- **Task to carry out**: Copy out the material below in full, but not its images.

- **Data shown**:

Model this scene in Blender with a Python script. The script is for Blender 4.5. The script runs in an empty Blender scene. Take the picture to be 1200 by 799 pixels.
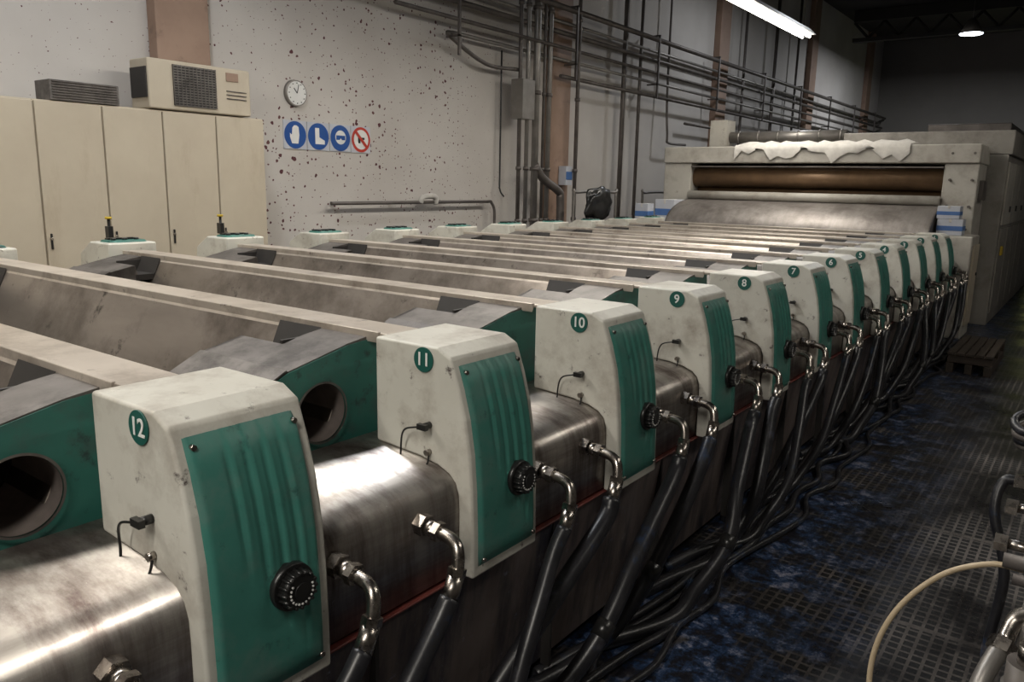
import bpy, bmesh, math, random
from mathutils import Vector, Matrix, noise
random.seed(11)
S=0.8; EYE=1.72
def W(L,D,F): return Vector((-L*S, F*S, EYE-D*S))
# ---------------- materials ----------------
def new_mat(name):
    m=bpy.data.materials.new(name); m.use_nodes=True
    nt=m.node_tree; b=nt.nodes['Principled BSDF']
    return m,nt,b
def pmat(name,c1,c2=None,scale=4.0,rough=0.5,metal=0.0,bump=0.0,stretch=(1,1,1),rvar=0.0,lo=0.35,hi=0.7,dirt=None,dscale=2.0,dlo=0.55,dhi=0.75,coat=0.0,dstretch=(1,1,1),dirt2=None,d2scale=20,d2lo=.66,d2hi=.72):
    m,nt,b=new_mat(name); N=nt.nodes; K=nt.links
    if c2 is None: c2=tuple(x*0.8 for x in c1)
    tc=N.new('ShaderNodeTexCoord'); mp=N.new('ShaderNodeMapping'); mp.inputs['Scale'].default_value=stretch
    oi=N.new('ShaderNodeObjectInfo'); ad=N.new('ShaderNodeVectorMath'); ad.operation='ADD'
    cm=N.new('ShaderNodeVectorMath'); cm.operation='SCALE'; cm.inputs['Scale'].default_value=3.7
    K.new(oi.outputs['Location'],cm.inputs[0]); K.new(tc.outputs['Object'],ad.inputs[0]); K.new(cm.outputs[0],ad.inputs[1])
    K.new(ad.outputs[0],mp.inputs['Vector'])
    nz=N.new('ShaderNodeTexNoise'); nz.inputs['Scale'].default_value=scale; nz.inputs['Detail'].default_value=6; nz.inputs['Roughness'].default_value=0.6
    K.new(mp.outputs[0],nz.inputs['Vector'])
    cr=N.new('ShaderNodeValToRGB'); e=cr.color_ramp.elements
    e[0].position=lo; e[0].color=(*c1,1); e[1].position=hi; e[1].color=(*c2,1)
    K.new(nz.outputs['Fac'],cr.inputs[0]); out=cr.outputs[0]
    for dd,ds,dl,dh,dst in ((dirt,dscale,dlo,dhi,dstretch),(dirt2,d2scale,d2lo,d2hi,(1,1,1))):
        if not dd: continue
        m3=N.new('ShaderNodeMapping'); m3.inputs['Scale'].default_value=dst; K.new(ad.outputs[0],m3.inputs['Vector'])
        n2=N.new('ShaderNodeTexNoise'); n2.inputs['Scale'].default_value=ds; n2.inputs['Detail'].default_value=8; n2.inputs['Roughness'].default_value=0.7
        K.new(m3.outputs[0],n2.inputs['Vector'])
        r2=N.new('ShaderNodeMapRange'); r2.inputs['From Min'].default_value=dl; r2.inputs['From Max'].default_value=dh
        K.new(n2.outputs['Fac'],r2.inputs['Value'])
        mx=N.new('ShaderNodeMix'); mx.data_type='RGBA'; mx.inputs[7].default_value=(*dd,1)
        K.new(r2.outputs[0],mx.inputs[0]); K.new(out,mx.inputs[6]); out=mx.outputs[2]
    K.new(out,b.inputs['Base Color'])
    b.inputs['Roughness'].default_value=rough; b.inputs['Metallic'].default_value=metal
    b.inputs['Coat Weight'].default_value=coat
    if rvar:
        r=N.new('ShaderNodeMapRange'); r.inputs['From Min'].default_value=.3; r.inputs['From Max'].default_value=.7
        r.inputs['To Min'].default_value=max(.05,rough-rvar); r.inputs['To Max'].default_value=rough+rvar
        K.new(nz.outputs['Fac'],r.inputs['Value']); K.new(r.outputs[0],b.inputs['Roughness'])
    if bump:
        bp=N.new('ShaderNodeBump'); bp.inputs['Strength'].default_value=bump; bp.inputs['Distance'].default_value=0.01
        K.new(nz.outputs['Fac'],bp.inputs['Height']); K.new(bp.outputs[0],b.inputs['Normal'])
    return m
def emis(name,c,st):
    m,nt,b=new_mat(name); b.inputs['Base Color'].default_value=(*c,1)
    b.inputs['Emission Color'].default_value=(*c,1); b.inputs['Emission Strength'].default_value=st
    return m
M={}
M['cream']=pmat('cream_enamel',(.61,.60,.54),(.52,.505,.45),3,.42,0,.03,dirt=(.28,.24,.20),dscale=5,dlo=.48,dhi=.78,dirt2=(.09,.07,.065),d2scale=18,d2lo=.62,d2hi=.70)
M['creamcab']=pmat('cream_cabinet_paint',(.52,.46,.36),(.46,.40,.31),2,.45,dirt=(.35,.28,.2),dscale=3,dlo=.55,dhi=.9,dstretch=(1,1,.3))
M['green']=pmat('green_paint',(.052,.205,.168),(.040,.165,.135),5,.42,0,.03,dirt=(.115,.20,.175),dscale=9,dlo=.48,dhi=.78,dirt2=(.02,.07,.062),d2scale=20,d2lo=.60,d2hi=.72)
M['green2']=pmat('green_plate_paint',(.035,.165,.132),(.026,.125,.102),5,.5,dirt=(.06,.085,.08),dscale=6,dlo=.48,dhi=.75,dirt2=(.02,.03,.03),d2scale=14,d2lo=.57,d2hi=.70)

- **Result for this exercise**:
Model this scene in Blender with a Python script. The script is for Blender 4.5. The script runs in an empty Blender scene. Take the picture to be 1200 by 799 pixels.
import bpy, bmesh, math, random
from mathutils import Vector, Matrix, noise
random.seed(11)
S=0.8; EYE=1.72
def W(L,D,F): return Vector((-L*S, F*S, EYE-D*S))
# ---------------- materials ----------------
def new_mat(name):
    m=bpy.data.materials.new(name); m.use_nodes=True
    nt=m.node_tree; b=nt.nodes['Principled BSDF']
    return m,nt,b
def pmat(name,c1,c2=None,scale=4.0,rough=0.5,metal=0.0,bump=0.0,stretch=(1,1,1),rvar=0.0,lo=0.35,hi=0.7,dirt=None,dscale=2.0,dlo=0.55,dhi=0.75,coat=0.0,dstretch=(1,1,1),dirt2=None,d2scale=20,d2lo=.66,d2hi=.72):
    m,nt,b=new_mat(name); N=nt.nodes; K=nt.links
    if c2 is None: c2=tuple(x*0.8 for x in c1)
    tc=N.new('ShaderNodeTexCoord'); mp=N.new('ShaderNodeMapping'); mp.inputs['Scale'].default_value=stretch
    oi=N.new('ShaderNodeObjectInfo'); ad=N.new('ShaderNodeVectorMath'); ad.operation='ADD'
    cm=N.new('ShaderNodeVectorMath'); cm.operation='SCALE'; cm.inputs['Scale'].default_value=3.7
    K.new(oi.outputs['Location'],cm.inputs[0]); K.new(tc.outputs['Object'],ad.inputs[0]); K.new(cm.outputs[0],ad.inputs[1])
    K.new(ad.outputs[0],mp.inputs['Vector'])
    nz=N.new('ShaderNodeTexNoise'); nz.inputs['Scale'].default_value=scale; nz.inputs['Detail'].default_value=6; nz.inputs['Roughness'].default_value=0.6
    K.new(mp.outputs[0],nz.inputs['Vector'])
    cr=N.new('ShaderNodeValToRGB'); e=cr.color_ramp.elements
    e[0].position=lo; e[0].color=(*c1,1); e[1].position=hi; e[1].color=(*c2,1)
    K.new(nz.outputs['Fac'],cr.inputs[0]); out=cr.outputs[0]
    for dd,ds,dl,dh,dst in ((dirt,dscale,dlo,dhi,dstretch),(dirt2,d2scale,d2lo,d2hi,(1,1,1))):
        if not dd: continue
        m3=N.new('ShaderNodeMapping'); m3.inputs['Scale'].default_value=dst; K.new(ad.outputs[0],m3.inputs['Vector'])
        n2=N.new('ShaderNodeTexNoise'); n2.inputs['Scale'].default_value=ds; n2.inputs['Detail'].default_value=8; n2.inputs['Roughness'].default_value=0.7
        K.new(m3.outputs[0],n2.inputs['Vector'])
        r2=N.new('ShaderNodeMapRange'); r2.inputs['From Min'].default_value=dl; r2.inputs['From Max'].default_value=dh
        K.new(n2.outputs['Fac'],r2.inputs['Value'])
        mx=N.new('ShaderNodeMix'); mx.data_type='RGBA'; mx.inputs[7].default_value=(*dd,1)
        K.new(r2.outputs[0],mx.inputs[0]); K.new(out,mx.inputs[6]); out=mx.outputs[2]
    K.new(out,b.inputs['Base Color'])
    b.inputs['Roughness'].default_value=rough; b.inputs['Metallic'].default_value=metal
    b.inputs['Coat Weight'].default_value=coat
    if rvar:
        r=N.new('ShaderNodeMapRange'); r.inputs['From Min'].default_value=.3; r.inputs['From Max'].default_value=.7
        r.inputs['To Min'].default_value=max(.05,rough-rvar); r.inputs['To Max'].default_value=rough+rvar
        K.new(nz.outputs['Fac'],r.inputs['Value']); K.new(r.outputs[0],b.inputs['Roughness'])
    if bump:
        bp=N.new('ShaderNodeBump'); bp.inputs['Strength'].default_value=bump; bp.inputs['Distance'].default_value=0.01
        K.new(nz.outputs['Fac'],bp.inputs['Height']); K.new(bp.outputs[0],b.inputs['Normal'])
    return m
def emis(name,c,st):
    m,nt,b=new_mat(name); b.inputs['Base Color'].default_value=(*c,1)
    b.inputs['Emission Color'].default_value=(*c,1); b.inputs['Emission Strength'].default_value=st
    return m
M={}
M['cream']=pmat('cream_enamel',(.61,.60,.54),(.52,.505,.45),3,.42,0,.03,dirt=(.28,.24,.20),dscale=5,dlo=.48,dhi=.78,dirt2=(.09,.07,.065),d2scale=18,d2lo=.62,d2hi=.70)
M['creamcab']=pmat('cream_cabinet_paint',(.52,.46,.36),(.46,.40,.31),2,.45,dirt=(.35,.28,.2),dscale=3,dlo=.55,dhi=.9,dstretch=(1,1,.3))
M['green']=pmat('green_paint',(.052,.205,.168),(.040,.165,.135),5,.42,0,.03,dirt=(.115,.20,.175),dscale=9,dlo=.48,dhi=.78,dirt2=(.02,.07,.062),d2scale=20,d2lo=.60,d2hi=.72)
M['green2']=pmat('green_plate_paint',(.035,.165,.132),(.026,.125,.102),5,.5,dirt=(.06,.085,.08),dscale=6,dlo=.48,dhi=.75,dirt2=(.02,.03,.03),d2scale=14,d2lo=.57,d2hi=.70)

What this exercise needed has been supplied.